Discussions on Two Major Problems in Computation and Contradiction

Abstract

Russell's paradox shows that the set of all sets does not exist, which gives an example of set theoretical paradox. To resolve a version of this paradox, Russell proposed a theory of types, and then the type hierarchy to infinity appeared in the resolution of the paradox. Victor gave a solution to remove the infinite type hierarchy by  proposing his Duality Principle, which not only can solve Russell's paradox, but also can solve the Liar's paradox. In this paper, I contend the completeness of meanings in Duality Principle. Firstly, in solving the Russell's paradox, I assert that the complete meaning of a set should contain Miscellaneous Sets such as A={a,{b}}, in addition to Pure Sets {a,b,c} and Set of Sets {{a},{{b},c}}. And this will require solution of Russel's paradox by Duality principle change its disjunction condition to have 3 conditions. i.e A set is either a Pure Set, or a Set of Sets, or a Miscellaneous Set. Then his original solution can not follow these new conditions of the Duality Principle.

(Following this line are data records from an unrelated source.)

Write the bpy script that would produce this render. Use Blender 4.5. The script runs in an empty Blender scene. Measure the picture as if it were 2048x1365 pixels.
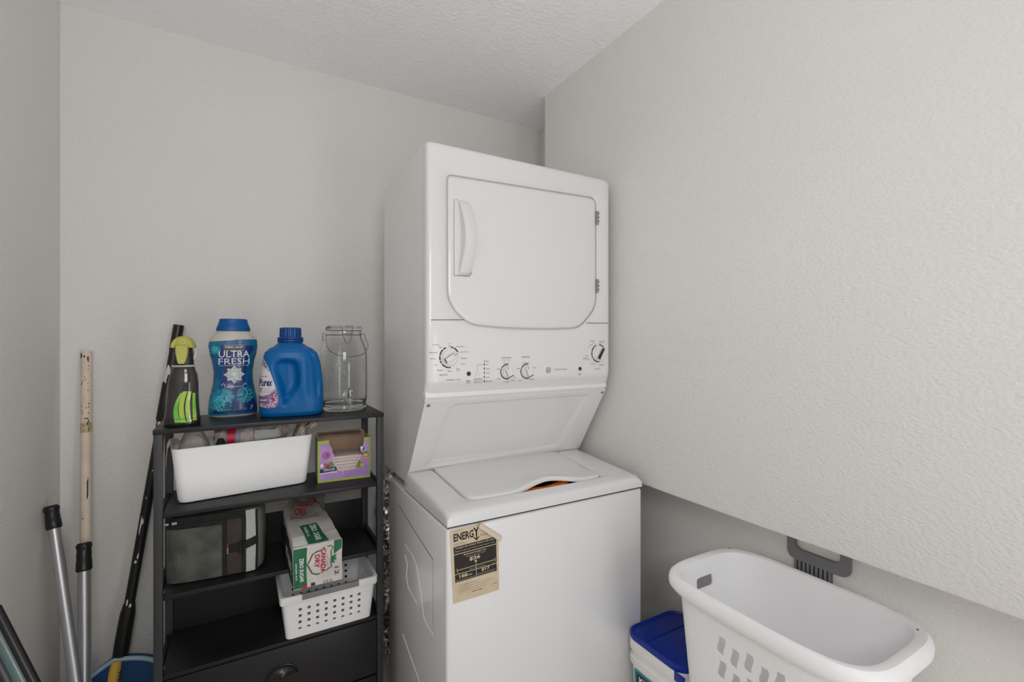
import bpy, bmesh, math, random
from mathutils import Vector, Matrix, noise
random.seed(4)
S = bpy.context.scene
COL = S.collection
R = math.radians

# ------------------------------------------------------------------ camera, world, lights
cd = bpy.data.cameras.new('camera'); cam = bpy.data.objects.new('camera', cd); COL.objects.link(cam)
cam.location = (0, 0, 1.341); cam.rotation_euler = (R(90), 0, R(-30))
cd.sensor_width = 36; cd.lens = 16.52; cd.clip_start = 0.02
S.camera = cam
vs = S.view_settings
vs.view_transform = 'Standard'; vs.look = 'None'; vs.gamma = 1; vs.use_curve_mapping = False
vs.exposure = 0.06
S.cycles.max_bounces = 16; S.cycles.diffuse_bounces = 12
w = bpy.data.worlds.new('world'); S.world = w; w.use_nodes = True
bg = w.node_tree.nodes['Background']; bg.inputs[0].default_value = (0.93, 0.96, 1, 1); bg.inputs[1].default_value = 0.15

def area(name, loc, target, size, power, color=(1, 1, 1), size_y=None):
    l = bpy.data.lights.new(name, 'AREA'); l.energy = power; l.color = color
    l.shape = 'RECTANGLE'; l.size = size; l.size_y = size_y or size
    o = bpy.data.objects.new(name, l); COL.objects.link(o); o.location = loc
    d = Vector(target) - Vector(loc); o.rotation_euler = d.to_track_quat('-Z', 'Y').to_euler()
    return o
area('unseen_key_light', (0.0, -0.5, 1.7), (0.3, 2.0, 1.3), 0.5, 9.4, (1, 0.99, 0.98))  # unseen key light behind the camera, power fitted to surface brightness
area('low_left_fill', (0.95, -0.9, 0.75), (-0.5, 1.75, 0.6), 0.4, 7.5, (0.965, 0.985, 1), 1.3)  # fill light added to lift the left wall and lower-left corner
area('ceiling_fill', (0.15, 0.0, 0.80), (0.15, 0.12, 2.4), 0.4, 1.6, (0.98, 0.99, 1))  # added upward fill, no real fixture, brightens the ceiling

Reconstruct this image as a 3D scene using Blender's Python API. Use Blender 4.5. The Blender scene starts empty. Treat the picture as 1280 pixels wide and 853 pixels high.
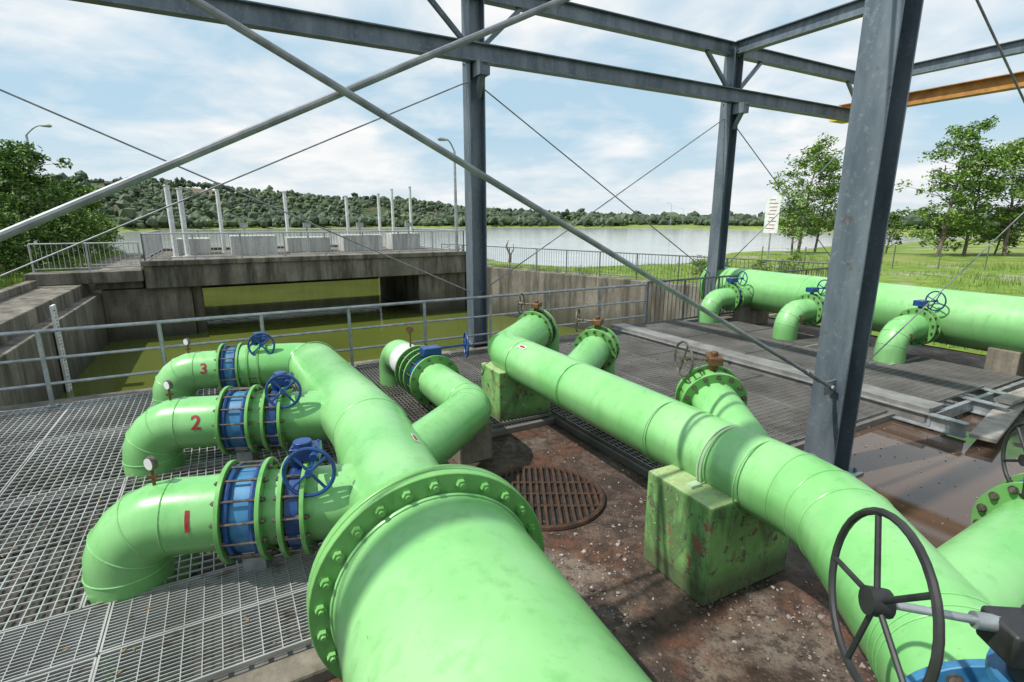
import bpy, math, random
from mathutils import Vector, Matrix, noise
random.seed(7)
V=Vector
ZUP=V((0,0,1))
PH=math.radians(29)
E=V((math.cos(PH),math.sin(PH),0)); D=V((-math.sin(PH),math.cos(PH),0))
def W(a,b,z=0.0): return E*a+D*b+V((0,0,z))
scn=bpy.context.scene
scn.view_settings.view_transform='Standard'; scn.view_settings.look='None'; scn.view_settings.exposure=0

# ------------------------------------------------------------ materials
def mk(name,rough=.6,metal=0.,spec=.5):
    m=bpy.data.materials.new(name); m.use_nodes=True
    nt=m.node_tree; p=nt.nodes['Principled BSDF']
    p.inputs['Roughness'].default_value=rough; p.inputs['Metallic'].default_value=metal
    p.inputs['Specular IOR Level'].default_value=spec
    return m,nt,p
def coord(nt,scale=(1,1,1)):
    tc=nt.nodes.new('ShaderNodeTexCoord'); mp=nt.nodes.new('ShaderNodeMapping')
    mp.inputs['Scale'].default_value=scale
    nt.links.new(tc.outputs['Object'],mp.inputs['Vector']); return mp.outputs['Vector']
def nz(nt,vec,scale,detail=5,rough=.55,dist=0.):
    n=nt.nodes.new('ShaderNodeTexNoise'); n.inputs['Scale'].default_value=scale
    n.inputs['Detail'].default_value=min(detail,4); n.inputs['Roughness'].default_value=rough
    n.inputs['Distortion'].default_value=dist
    nt.links.new(vec,n.inputs['Vector']); return n.outputs['Fac']
def ramp(nt,fac,stops):
    r=nt.nodes.new('ShaderNodeValToRGB'); el=r.color_ramp.elements
    while len(el)<len(stops): el.new(.5)
    for e,(p,c) in zip(el,stops):
        e.position=p; e.color=(c[0],c[1],c[2],1) if hasattr(c,'__len__') else (c,c,c,1)
    nt.links.new(fac,r.inputs['Fac']); return r.outputs['Color']
def mix(nt,fac,a,b,mode='MIX'):
    m=nt.nodes.new('ShaderNodeMix'); m.data_type='RGBA'; m.blend_type=mode
    for s,v in ((m.inputs[0],fac),(m.inputs[6],a),(m.inputs[7],b)):
        if isinstance(v,(int,float)): s.default_value=v
        elif isinstance(v,tuple): s.default_value=(v[0],v[1],v[2],1)
        else: nt.links.new(v,s)
    return m.outputs[2]
def bump(nt,p,h,strength=.3,dist=.01):
    b=nt.nodes.new('ShaderNodeBump'); b.inputs['Strength'].default_value=strength; b.inputs['Distance'].default_value=dist
    nt.links.new(h,b.inputs['Height']); nt.links.new(b.outputs['Normal'],p.inputs['Normal'])
def simple(name,c1,c2,scale=5,rough=.6,metal=0.,bs=0,bd=.005,vs=(1,1,1),lo=.35,hi=.65):
    m,nt,p=mk(name,rough,metal)
    v=coord(nt,vs); n=nz(nt,v,scale,4,.6)
    nt.links.new(ramp(nt,n,[(lo,c1),(hi,c2)]),p.inputs['Base Color'])
    if bs: bump(nt,p,nz(nt,v,scale*6,2),bs,bd)
    return m
def normal_z(nt):
    g=nt.nodes.new('ShaderNodeNewGeometry'); s=nt.nodes.new('ShaderNodeSeparateXYZ')
    nt.links.new(g.outputs['Normal'],s.inputs[0]); return s.outputs['Z'], g

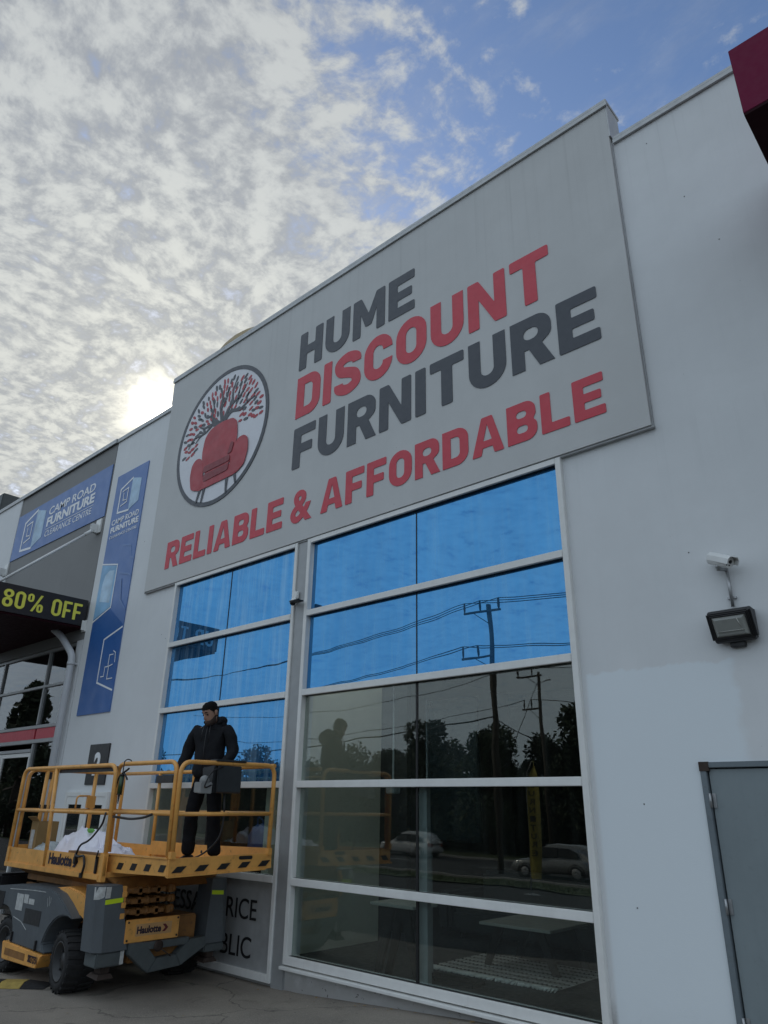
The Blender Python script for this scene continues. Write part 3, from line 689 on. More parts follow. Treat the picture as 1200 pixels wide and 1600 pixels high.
# ================================================================== MAIN WALL SIGN
sign = thing('wall_sign', 'big red and charcoal shop name with armchair and tree emblem on the raised panel', 'sign', (-6.4, -.06, 5.46))
SD = -.0645
def signword(text, u0, u1, v0, v1, mat, w_=.73, s=.235, gap=.10):
    lps, _ = block_word(text, w_, s, gap)
    fit(loops_mesh(lps, 1.0), u0, u1, v0, v1, XZ(0), SD, .006).build('lettering', mat, sign)
signword('HUME', -7.27, -4.95, 8.01, 8.68, 'char')
signword('DISCOUNT', -7.27, -2.96, 7.165, 7.87, 'red')
signword('FURNITURE', -7.27, -2.455, 6.32, 6.99, 'char')
signword('RELIABLE', -10.42, -7.40, 5.465, 5.94, 'red')
signword('AFFORDABLE', -6.60, -2.495, 5.465, 5.94, 'red')
fit(font_word('&', bold=.028), -7.22, -6.78, 5.455, 5.945, XZ(0), SD, .006).build('lettering', 'red', sign)
# emblem
ECX, ECZ, ER = -9.215, 7.60, 1.275
em = MB(); poly_on(em, [arc(ECX, ECZ, ER-.06, ER-.06, 0, 354, 59)], XZ(0), -.064, .004)
emb = em.build('emblem', 'disc', sign)
em = MB(); poly_on(em, [arc(ECX, ECZ, ER, ER, 0, 354, 59), arc(ECX, ECZ, ER-.075, ER-.075, 0, 354, 59)], XZ(0), -.068, .008); em.build('ring', 'char', emb)
def ribbon(mb, pts, w0, w1, d=-.071):
    pts = smooth_line(pts, 6); n = len(pts); L = []; Q = []
    for i, p in enumerate(pts):
        a = pts[max(0, i-1)]; b = pts[min(n-1, i+1)]; dx, dz = b[0]-a[0], b[1]-a[1]; l = math.hypot(dx, dz) or 1
        h = (w0+(w1-w0)*i/(n-1))/2; L.append((p[0]-dz/l*h, p[1]+dx/l*h)); Q.append((p[0]+dz/l*h, p[1]-dx/l*h))
    poly_on(mb, [L+Q[::-1]], XZ(0), d, .003)
tm = MB(); TX, TZ = -9.20, 7.80
E_ = lambda u, v: (ECX+u*ER, ECZ+v*ER)
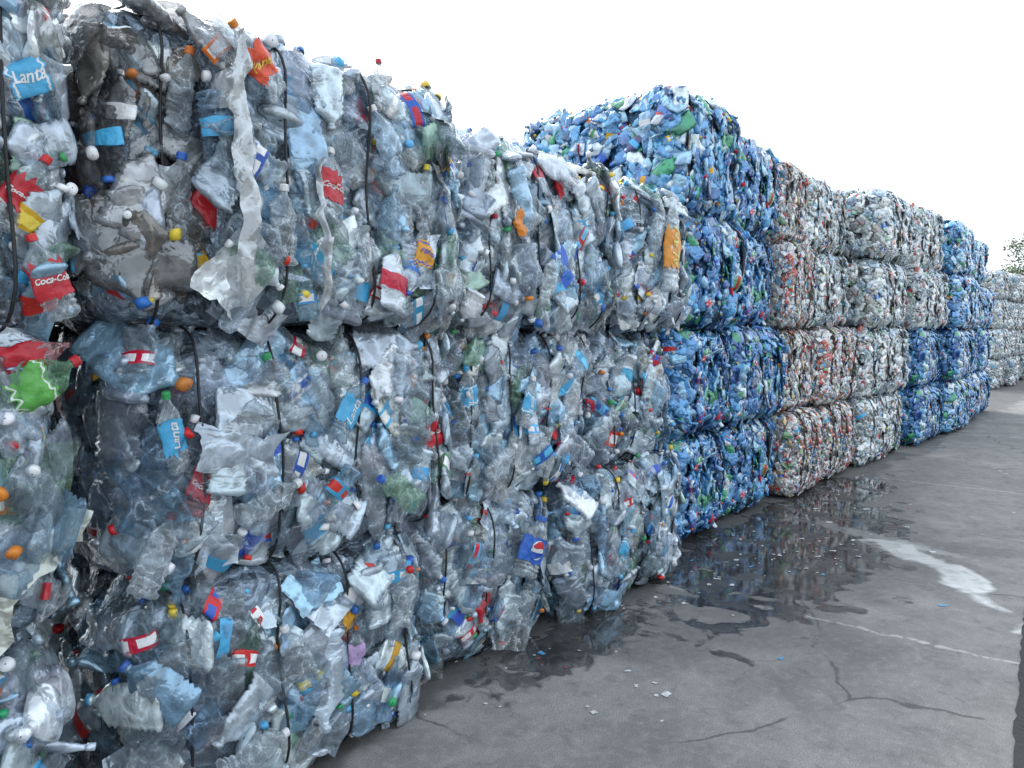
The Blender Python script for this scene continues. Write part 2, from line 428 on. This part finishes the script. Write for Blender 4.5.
lab_low = 'bale of clear crushed bottles tied with wire, on the concrete'
lab_mid = 'bale of clear crushed bottles tied with wire, middle tier'
lab_top = 'bale of clear crushed bottles on top of the stack'
F_low = {'front': 1, 'left': .4, 'right': .2}
F_top = {'front': 1, 'left': .4, 'right': .4, 'top': .5}
near_bale('L0', 'clear', -.64, .90, -2.40, 0, .85, 4, lab_low, 11, {'front': 1, 'right': .6}, xmin=.2, zin=.03)
near_bale('L1', 'clear', -.62, .93, -2.36, .84, .87, 4, lab_mid, 12, {'front': 1, 'right': .6}, xmin=.2, zin=.03)
near_bale('L2', 'clear', -.60, .97, -2.33, 1.71, 1.03, 4, lab_top, 13, {'front': 1, 'right': .6, 'top': .5}, xmin=.2)
near_bale('A0', 'clear', 1.17, 2.46, -2.42, 0, .86, 4, lab_low, 21, F_low, rr=.20, bul=.08, zin=.03)
near_bale('A1', 'clear', 1.15, 2.60, -2.42, .84, .88, 4, lab_mid, 22, F_low, rr=.17, bul=.07, zin=.035)
near_bale('A2', 'clear', 1.05, 2.58, -2.34, 1.71, .99, 4, 'tall bale of clear and dull silvery crushed bottles topping the stack', 23, F_top,
          recess=lambda x, z: -.10 if x < -.40 else .03*math.exp(-((x+.32)/.07)**2), tintfn=silvery, rr=.16, bul=.06, zin=.04)
near_bale('B0', 'clear', 2.55, 3.58, -2.60, 0, .87, 3, lab_low, 31, F_low, rr=.19, bul=.08, zin=.02)
near_bale('B1', 'clear', 2.70, 3.91, -2.54, .84, .88, 4, lab_mid, 32, F_low, rr=.18, bul=.075, zin=.025)
near_bale('B2', 'clear', 2.68, 4.07, -2.45, 1.70, .93, 4, lab_top, 33, F_top, rr=.18, bul=.085, zin=.02)
near_bale('C0', 'clear', 3.64, 5.00, -2.50, 0, .87, 4, lab_low, 41, {'front': 1, 'left': .4, 'right': .8}, rr=.19, bul=.08, zin=.02)
near_bale('C1', 'clear', 4.00, 4.94, -2.60, .84, .88, 3, lab_mid, 42, {'front': 1, 'left': .4, 'right': .8}, rr=.19, bul=.08, zin=.02)
near_bale('C2', 'clear', 4.16, 4.98, -2.46, 1.70, .89, 3, lab_top, 43, {'front': 1, 'left': .4, 'right': .8, 'top': .5}, rr=.19, bul=.085)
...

Secondly, in resolving the Liar's paradox by Victor's Duality Principle, I argue that the completeness of meaning of a statement, in addition to {a statement, a statement about statements}, there should be also { a statement about (statement about statements) }. It means that the original meaning of a statement is incomplete, there are more meanings of a statement such that it is a complete set of meanings. However, this will push us to Russell's infinite type hierarchy which Victor tried to avoid. Therefore, I myself would like to give the meaning of a statement in Liar's paradox as a Boolean function, which in turn renders the Dialetheism.